Friday, January 25, 2008

How She Move - down another route

It's likely you've seen ads around for How She Move, the latest Rocky-type hip-hop step-dancing movie, in wide release today. You might not have noticed two details about it: 1) It's a Canadian movie (not a runaway production), and 2) those ads are turning up on U.S. stations maybe more than Canadian stations - and most of all on BET. I think that makes it a first.

The basic story is that Ian Iqbal Rashid (former resident of Toronto's Flemingdon Park and director of the gay romantic comedy Touch of Pink) got together with Annmarie Morais (a writer and producer on "Da Kink in My Hair" and maker of a short doc on steppers at York University) and made this film in Toronto and Hamilton pretty much like Canadian filmmakers do all the time - sweat-of-the-brow, grants-in-hand, facing the gaping maw of indifference that is the English Canadian domestic audience. Once done, they did what plenty of their peers do to try to avoid said gaping maw and took the film to Sundance.

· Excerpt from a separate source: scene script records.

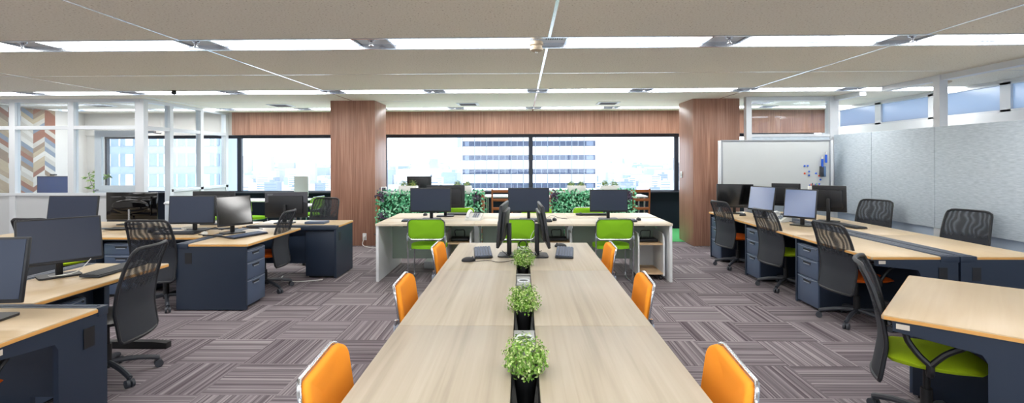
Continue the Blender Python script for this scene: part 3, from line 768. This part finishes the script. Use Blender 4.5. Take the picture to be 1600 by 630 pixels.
bush(.012, 1.86, 'small green bush in a black pot, nearest in the table slot')
bush(.010, 2.63, 'small green bush in a black pot, middle of the table slot')
bush(.010, 3.76, 'small green bush in a black pot, farthest in the table slot')
mon(-.125, 4.12, .72, -94, 'slim black monitor seen edge-on at far left of the meeting table', w=.52, h=.33, zb=.10, tilt=5, neck=.03, bw=.2)
mon(.145, 4.10, .72, 92, 'slim black monitor seen edge-on at far right of the meeting table', w=.52, h=.325, zb=.10, tilt=9, neck=.03, bw=.2)
kb(-.325, 4.20, .72, -84, 'dark blue keyboard on the left of the meeting table')
kb(.355, 4.20, .72, 84, 'dark blue keyboard on the right of the meeting table')
mouse(-.41, 3.88, .72, -80, 'black mouse on the left of the meeting table')
mouse(.345, 4.52, .72, 80, 'black mouse on the right of the meeting table')
cable([(-.36, 3.87, .723), (-.25, 3.90, .723), (-.18, 3.84, .723), (-.10, 3.88, .723), (-.045, 3.95, .723)], 'thin black mouse lead on the left of the meeting table', .002)
cable([(-.16, 4.12, .76), (-.1, 4.05, .727), (-.05, 4.0, .74), (0, 4.1, .724), (.02, 4.35, .73)], 'black cable from the left edge-on monitor into the table slot')
cable([(.16, 4.12, .76), (.1, 4.2, .728), (.05, 4.3, .75), (.03, 4.4, .73), (.0, 4.42, .73)], 'black cable from the right edge-on monitor into the table slot')
cable([(.12, 4.05, .74), (.09, 4.0, .80), (.07, 4.05, .87), (.10, 4.1, .93)], 'thin white cable beside the right edge-on monitor', .002, 'cablew')
m = MB()
for i in range(3):
    m.tube([(.01 + .035 * math.cos(a * .524), 4.40 + i * .01, .762 + .035 * math.sin(a * .524)) for a in range(12)], .004, 6, closed=True)
tag(m.build('cable_coil', M['cable']), 'coiled black cable on the far power box of the meeting table', 'cable')

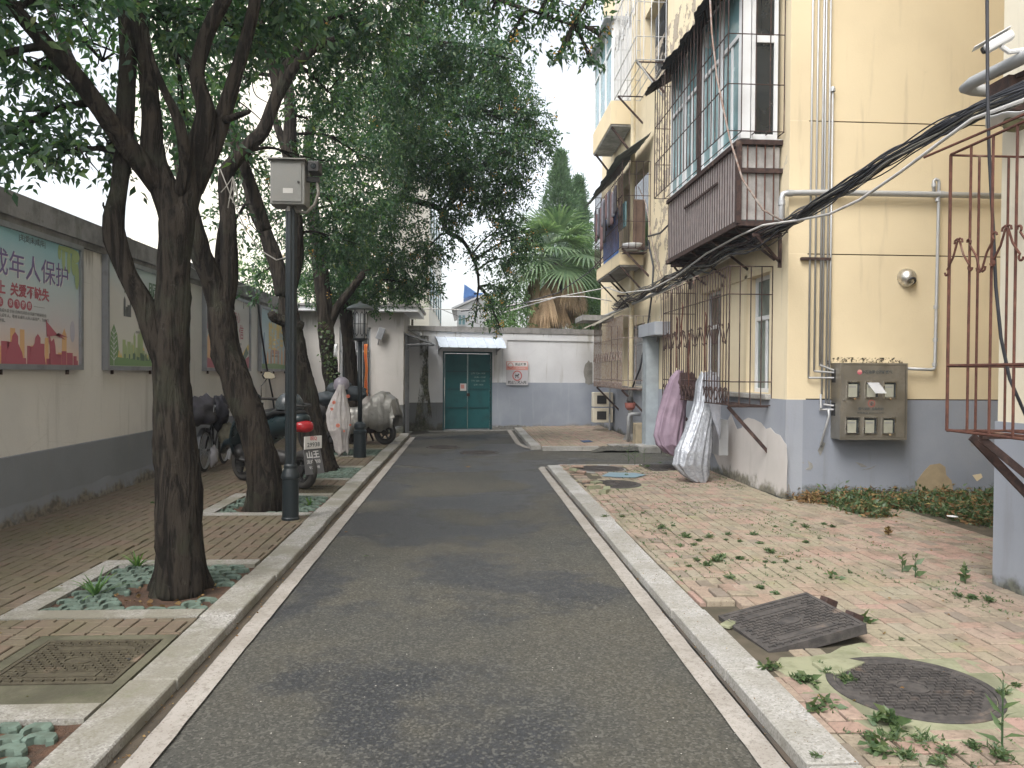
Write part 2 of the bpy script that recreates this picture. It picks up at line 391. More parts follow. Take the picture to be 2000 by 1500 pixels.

That's when their typical Canadian path veered off.

Not only did they get a big-shot distributor in Paramount Vantage, they also got the support of MTV Films (not exactly the guys at the Masonic Temple but the MTV) and Black Entertainment Television.

It's that last entity I find interesting because BET is a very important part of a media machine that has been instrumental in helping foster black/urban cultural industries which have become a major force in the last ten years in the United States. With filmmaker Tyler Perry at the forefront, big money is being made in movies and theatre made by blacks for blacks (being white, I feel odd using the term "black" all the time here, but that's the term that keeps being used, so I'll go with it). In a strange way, it reminds me of Quebec - their own media, their own shows, their own stars, telling their own stories.

So the latest BET hype has been around this story of a girl trying to escape a hard life in Jane-Finch...or is it Queens? There's been some talk about some of the Canadian-ness being drained from the movie for its American distributors, but in the many reviews (mostly positive) I've read in U.S. papers today, the vast majority of critics have identified the main setting as Toronto. So while it's not bleeding maple syrup, I don't think its nationality is being too aggressively hidden. But to the audience Paramount Vantage is aiming for, the nationality probably doesn't matter - it's the dancing, the music, and the struggle.

We'll see, then, if that audience will embrace How She Move like no other U.S. audience has embraced a Canadian movie, and what that could mean to cultural industries here who have never seen such a media machine. Sigh - I'm a sucker for a happy ending.